Mediating Islamic State| The Geopolitics of Television Drama and the “Global War on Terror”: Gharabeeb Soud Against Islamic State
Abstract
This article examines the television program Gharabeeb Soud (GS), which aired on the Saudi-owned media channel MBC in May and June 2017. Described by MBC as part of a global campaign to counter the group that calls itself Islamic State (IS), GS focuses on the lives of women IS recruits. Analyzing GS’s funding, production, intertextuality, genre, and reception, this article articulates the show as a form of entertainment-education at the intersection of Saudi domestic policy, U.S. foreign policy, and MBC’s transnational market considerations. We find that GS is a new type of “edutainment” that exploits the affordances of television drama to make a geopolitical and multifaceted intervention: The intervention is geopolitical because it targets a transnational nonstate actor like IS. It is multifaceted because it operates strategically to counter the IS narrative, rhetorically to suture Saudi and U.S. agendas, and discursively and affectively in its focus on women.
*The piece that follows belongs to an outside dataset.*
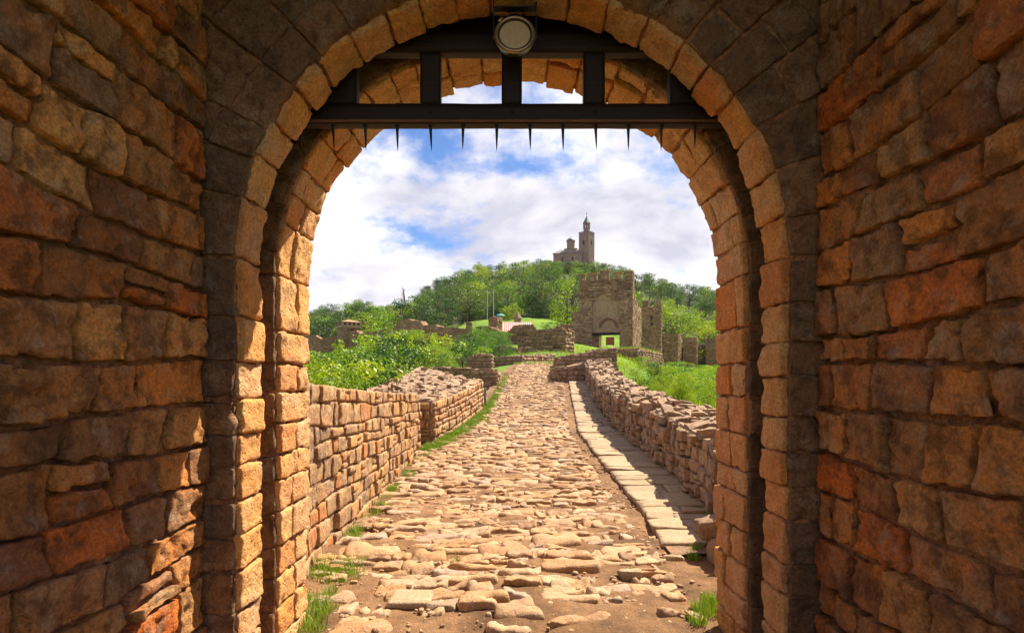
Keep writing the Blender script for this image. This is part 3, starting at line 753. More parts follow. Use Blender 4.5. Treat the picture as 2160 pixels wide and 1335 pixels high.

Further, GS highlights the limitation of intentionality in constructing strategic popular communication as the program crosses a red line through its melodramatic portrayal of traumatic, real-world events. The series contributes to communication theory by emphasizing (1) the shifting nature of entertainment-education in the transnational media landscape and (2) the analytical significance of affect in the analysis of popular culture and strategic communication.